--- START Records for processing ---

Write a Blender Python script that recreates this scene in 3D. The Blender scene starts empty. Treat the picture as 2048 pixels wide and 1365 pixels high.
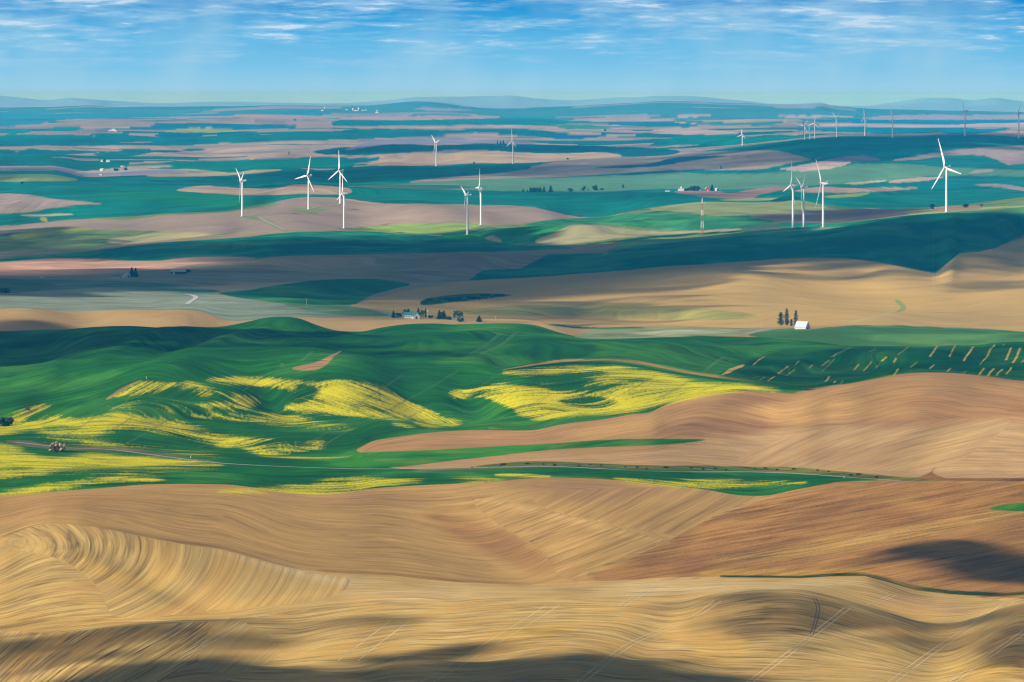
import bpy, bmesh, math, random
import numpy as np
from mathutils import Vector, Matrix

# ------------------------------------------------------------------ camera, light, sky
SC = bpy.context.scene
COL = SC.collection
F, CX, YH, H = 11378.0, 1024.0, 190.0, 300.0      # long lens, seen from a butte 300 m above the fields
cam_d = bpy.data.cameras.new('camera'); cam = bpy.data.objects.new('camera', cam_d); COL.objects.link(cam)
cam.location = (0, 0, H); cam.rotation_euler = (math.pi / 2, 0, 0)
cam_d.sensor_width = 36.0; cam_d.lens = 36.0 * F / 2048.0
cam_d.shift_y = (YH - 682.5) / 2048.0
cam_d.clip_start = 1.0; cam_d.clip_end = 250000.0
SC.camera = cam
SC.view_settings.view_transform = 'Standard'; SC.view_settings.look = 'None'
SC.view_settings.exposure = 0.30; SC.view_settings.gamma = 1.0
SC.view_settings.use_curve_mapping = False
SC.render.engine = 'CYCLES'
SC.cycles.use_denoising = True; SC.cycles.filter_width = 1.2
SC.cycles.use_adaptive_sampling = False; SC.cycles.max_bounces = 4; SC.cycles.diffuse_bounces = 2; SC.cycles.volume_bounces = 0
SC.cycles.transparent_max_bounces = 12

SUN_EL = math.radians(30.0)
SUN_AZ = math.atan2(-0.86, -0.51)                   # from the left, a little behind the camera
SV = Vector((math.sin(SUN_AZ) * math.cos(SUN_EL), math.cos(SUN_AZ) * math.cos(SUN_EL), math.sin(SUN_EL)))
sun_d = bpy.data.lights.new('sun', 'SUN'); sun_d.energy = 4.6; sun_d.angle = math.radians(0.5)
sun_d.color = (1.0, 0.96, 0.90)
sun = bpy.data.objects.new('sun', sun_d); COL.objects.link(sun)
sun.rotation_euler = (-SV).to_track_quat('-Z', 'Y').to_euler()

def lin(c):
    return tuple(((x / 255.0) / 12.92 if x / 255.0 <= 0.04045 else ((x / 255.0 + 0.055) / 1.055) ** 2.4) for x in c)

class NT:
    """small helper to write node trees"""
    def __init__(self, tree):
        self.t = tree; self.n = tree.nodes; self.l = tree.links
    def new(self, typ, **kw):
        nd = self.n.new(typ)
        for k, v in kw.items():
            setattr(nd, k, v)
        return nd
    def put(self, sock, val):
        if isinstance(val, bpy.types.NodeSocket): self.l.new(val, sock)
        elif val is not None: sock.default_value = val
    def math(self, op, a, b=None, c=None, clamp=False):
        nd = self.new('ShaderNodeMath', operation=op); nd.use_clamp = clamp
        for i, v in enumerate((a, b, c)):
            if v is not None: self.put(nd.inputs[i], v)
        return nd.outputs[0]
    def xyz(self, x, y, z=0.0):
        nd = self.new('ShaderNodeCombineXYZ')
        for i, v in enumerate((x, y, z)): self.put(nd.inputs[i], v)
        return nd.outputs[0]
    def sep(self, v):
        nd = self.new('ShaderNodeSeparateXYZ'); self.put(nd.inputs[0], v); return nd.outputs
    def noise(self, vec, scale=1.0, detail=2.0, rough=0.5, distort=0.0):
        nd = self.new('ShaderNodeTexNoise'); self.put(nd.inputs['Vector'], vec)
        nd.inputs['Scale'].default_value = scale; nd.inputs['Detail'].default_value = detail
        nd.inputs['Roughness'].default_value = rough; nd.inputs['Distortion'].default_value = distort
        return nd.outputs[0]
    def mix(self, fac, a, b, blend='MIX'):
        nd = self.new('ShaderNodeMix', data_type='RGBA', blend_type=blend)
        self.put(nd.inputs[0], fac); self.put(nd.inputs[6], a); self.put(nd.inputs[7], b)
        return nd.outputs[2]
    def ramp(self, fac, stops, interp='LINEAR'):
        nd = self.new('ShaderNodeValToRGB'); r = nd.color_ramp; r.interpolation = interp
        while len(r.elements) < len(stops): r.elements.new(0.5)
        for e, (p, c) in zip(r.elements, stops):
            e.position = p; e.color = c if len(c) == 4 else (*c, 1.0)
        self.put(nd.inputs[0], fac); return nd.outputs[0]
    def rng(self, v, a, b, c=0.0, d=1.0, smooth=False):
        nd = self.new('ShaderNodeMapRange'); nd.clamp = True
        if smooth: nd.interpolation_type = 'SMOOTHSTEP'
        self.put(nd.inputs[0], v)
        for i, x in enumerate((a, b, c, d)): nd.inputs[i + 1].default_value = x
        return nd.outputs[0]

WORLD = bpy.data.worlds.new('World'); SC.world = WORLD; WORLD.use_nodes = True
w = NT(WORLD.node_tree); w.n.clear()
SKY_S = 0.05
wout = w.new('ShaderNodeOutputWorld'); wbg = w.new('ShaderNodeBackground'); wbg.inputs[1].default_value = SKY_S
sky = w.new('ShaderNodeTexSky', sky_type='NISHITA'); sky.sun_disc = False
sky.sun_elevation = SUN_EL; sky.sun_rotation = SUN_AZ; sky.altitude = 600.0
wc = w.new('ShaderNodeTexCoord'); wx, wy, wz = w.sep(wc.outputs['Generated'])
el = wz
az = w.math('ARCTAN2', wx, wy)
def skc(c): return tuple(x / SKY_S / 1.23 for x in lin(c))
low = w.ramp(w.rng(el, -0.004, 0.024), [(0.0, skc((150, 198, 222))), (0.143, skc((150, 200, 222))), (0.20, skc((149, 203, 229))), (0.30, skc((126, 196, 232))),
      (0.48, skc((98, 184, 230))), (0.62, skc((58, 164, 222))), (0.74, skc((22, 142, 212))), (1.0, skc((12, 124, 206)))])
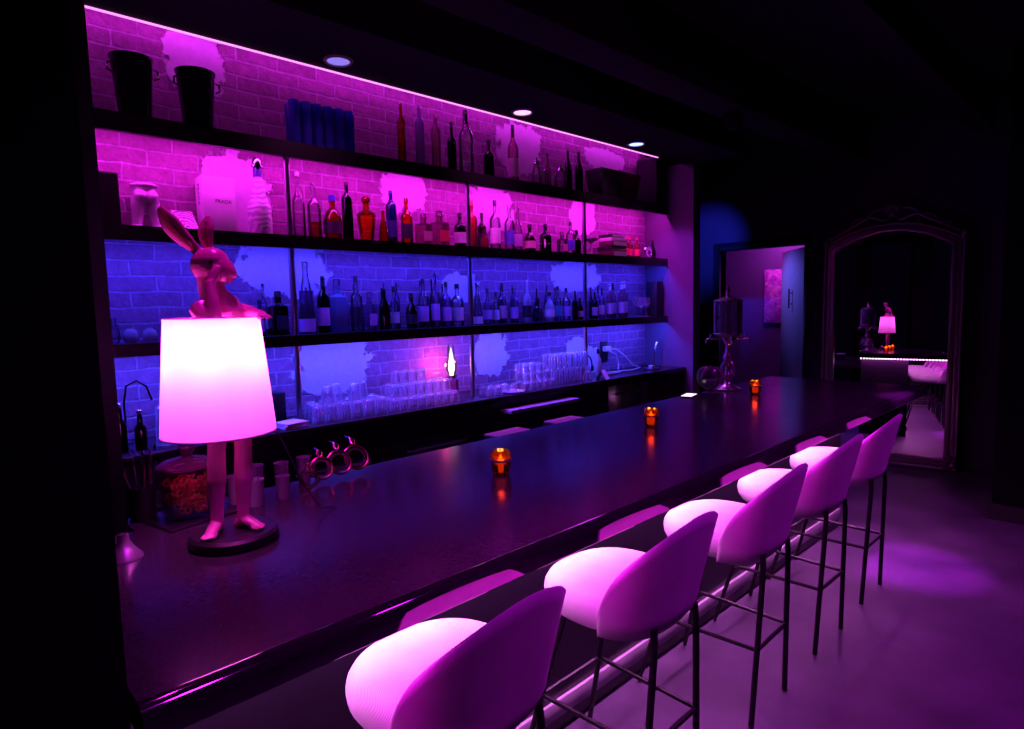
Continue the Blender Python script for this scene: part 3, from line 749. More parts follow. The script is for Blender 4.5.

--- END Records for processing ---

Task brief: Leave out the pictures, then repeat the listing above exactly from its first line to the line with "return tuple(((x /", inclusive.

Answer to the exercise:
Write a Blender Python script that recreates this scene in 3D. The Blender scene starts empty. Treat the picture as 2048 pixels wide and 1365 pixels high.
import bpy, bmesh, math, random
import numpy as np
from mathutils import Vector, Matrix

# ------------------------------------------------------------------ camera, light, sky
SC = bpy.context.scene
COL = SC.collection
F, CX, YH, H = 11378.0, 1024.0, 190.0, 300.0      # long lens, seen from a butte 300 m above the fields
cam_d = bpy.data.cameras.new('camera'); cam = bpy.data.objects.new('camera', cam_d); COL.objects.link(cam)
cam.location = (0, 0, H); cam.rotation_euler = (math.pi / 2, 0, 0)
cam_d.sensor_width = 36.0; cam_d.lens = 36.0 * F / 2048.0
cam_d.shift_y = (YH - 682.5) / 2048.0
cam_d.clip_start = 1.0; cam_d.clip_end = 250000.0
SC.camera = cam
SC.view_settings.view_transform = 'Standard'; SC.view_settings.look = 'None'
SC.view_settings.exposure = 0.30; SC.view_settings.gamma = 1.0
SC.view_settings.use_curve_mapping = False
SC.render.engine = 'CYCLES'
SC.cycles.use_denoising = True; SC.cycles.filter_width = 1.2
SC.cycles.use_adaptive_sampling = False; SC.cycles.max_bounces = 4; SC.cycles.diffuse_bounces = 2; SC.cycles.volume_bounces = 0
SC.cycles.transparent_max_bounces = 12

SUN_EL = math.radians(30.0)
SUN_AZ = math.atan2(-0.86, -0.51)                   # from the left, a little behind the camera
SV = Vector((math.sin(SUN_AZ) * math.cos(SUN_EL), math.cos(SUN_AZ) * math.cos(SUN_EL), math.sin(SUN_EL)))
sun_d = bpy.data.lights.new('sun', 'SUN'); sun_d.energy = 4.6; sun_d.angle = math.radians(0.5)
sun_d.color = (1.0, 0.96, 0.90)
sun = bpy.data.objects.new('sun', sun_d); COL.objects.link(sun)
sun.rotation_euler = (-SV).to_track_quat('-Z', 'Y').to_euler()

def lin(c):
    return tuple(((x / 255.0) / 12.92 if x / 255.0 <= 0.04045 else ((x / 255.0 + 0.055) / 1.055) ** 2.4) for x in c)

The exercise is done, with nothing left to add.